Brexit is ruining my blog

Since the Brexit referendum I have become obsessed with UK political current affairs. This isn’t all bad. It has been a fascinating and very educational experience. It has been full of drama and I now know way more about the details of the British constitution than I ever thought I would.

But whatever, the whole thing has become a hugely absorbing distraction from just about everything else in my life. But it is just so fascinating, I have found myself checking the news first thing in the morning, regularly through the day and last thing at night. This is not an inconsiderable amount of time, but far more intrusive has been the amount of time I have spent thinking about it. This has got steadily more and more ridiculous. I am not a professional politician. I am not even a partisan. In fact until the referendum campaign itself I hadn’t even thought about the subject and had no idea whether I was pro or anti Europe. Quite why I found myself needing to keep up to date with it on an hourly basis I am not entirely sure.

But whatever, given that at time of writing the Conservative Party has just won the general election it is now a question of the internal politics of the Conservative Party that will determine the form Brexit takes. It seems like a good time to get Brexit out of my brain. Brexit has reduced the attention I’ve had available for everything. But its worst effect has been on my blog and my big blogging project, my long term review of Gibbon’s Decline and Fall of the Roman Empire. This has never been fast moving but has more or less ground to a halt.

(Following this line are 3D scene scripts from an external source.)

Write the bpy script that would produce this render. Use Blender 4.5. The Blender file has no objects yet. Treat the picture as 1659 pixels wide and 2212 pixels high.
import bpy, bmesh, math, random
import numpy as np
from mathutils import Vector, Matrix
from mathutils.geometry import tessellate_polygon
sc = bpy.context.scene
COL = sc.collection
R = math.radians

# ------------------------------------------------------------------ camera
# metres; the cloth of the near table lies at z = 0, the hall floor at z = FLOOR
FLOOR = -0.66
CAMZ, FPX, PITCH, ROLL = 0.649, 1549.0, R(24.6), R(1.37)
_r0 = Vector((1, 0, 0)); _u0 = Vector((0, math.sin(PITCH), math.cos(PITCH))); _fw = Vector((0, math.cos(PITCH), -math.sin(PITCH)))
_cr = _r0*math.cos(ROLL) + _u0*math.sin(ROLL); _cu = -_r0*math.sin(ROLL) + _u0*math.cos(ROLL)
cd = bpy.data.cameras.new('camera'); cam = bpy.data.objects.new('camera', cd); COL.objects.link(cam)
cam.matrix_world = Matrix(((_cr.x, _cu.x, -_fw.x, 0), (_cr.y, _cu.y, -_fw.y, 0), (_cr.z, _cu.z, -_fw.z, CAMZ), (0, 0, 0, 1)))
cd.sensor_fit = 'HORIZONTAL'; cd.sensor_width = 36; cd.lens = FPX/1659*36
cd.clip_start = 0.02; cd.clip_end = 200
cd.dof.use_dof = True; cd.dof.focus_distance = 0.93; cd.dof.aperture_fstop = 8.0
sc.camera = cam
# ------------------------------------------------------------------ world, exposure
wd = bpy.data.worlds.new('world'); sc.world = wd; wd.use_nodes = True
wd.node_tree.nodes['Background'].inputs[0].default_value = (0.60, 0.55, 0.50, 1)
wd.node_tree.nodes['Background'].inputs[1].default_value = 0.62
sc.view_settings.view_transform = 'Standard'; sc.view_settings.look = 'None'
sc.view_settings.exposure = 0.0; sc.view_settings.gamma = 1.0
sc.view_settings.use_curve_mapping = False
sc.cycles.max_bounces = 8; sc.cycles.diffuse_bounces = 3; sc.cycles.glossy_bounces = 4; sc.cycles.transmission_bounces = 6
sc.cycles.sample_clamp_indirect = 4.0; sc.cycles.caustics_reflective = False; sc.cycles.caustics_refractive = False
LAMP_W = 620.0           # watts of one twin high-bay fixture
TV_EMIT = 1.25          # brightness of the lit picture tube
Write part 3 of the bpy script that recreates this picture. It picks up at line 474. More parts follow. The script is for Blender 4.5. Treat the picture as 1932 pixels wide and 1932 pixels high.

So basically whatever the other pros and cons of Brexit it has ruined my blog. I have just realised that I have only done one post in 2019. This makes me sad because although almost nobody reads it, I do enjoy going back to reviews I have written to remind myself of stuff I have read. The trouble is thanks to Brexit although I am reading vociferously I am not actually reading history books.

So my plan is to more or less ignore politics for at least the next year. I’ll check in for the Labour Party leadership contest. A political crisis in the Conservative Party can’t be ruled out. But aside from that I am going to abandon the 21st century and get back to history in general and the Decline and Fall of the Roman Empire. Specifically, I have just finished reviewing the chapter on the Holy Roman Empire and I am now in the sands of Arabia following the career of Mohammad.

I have indulged in this kind of pseudo-hermit behaviour before. I missed the whole of the first Gulf War for example. I generally find that I end up feeling better informed than if I tune in to every news broadcast. You get a better idea of what is going on if you spend less time gathering data and more time thinking things over. That also has the effect, in my case at any rate, of leading me to drift to the left. Somehow the cut and thrust of daily political debate seems to favour the right. This is partly the bias in the media – which I think affects all of us. I don’t believe it is possible to ignore the continual criticism aimed at the left.

But there is also the fact that time horizons do affect what is a good or bad idea. If you are on a ship in a storm a good captain who knows what needs to be done is what you want. You can see the appeal of a Farage or Thatcher if you are concerned about the things that threaten us right now. (I am not sure about Johnson though…..) But if you want the ship fitted out to be able to weather a storm, a more considered person or indeed team of people is likely to do a better job.

But whatever, I am going to be spending more time blogging and less time consuming the broadcast media. Lets see where it takes me.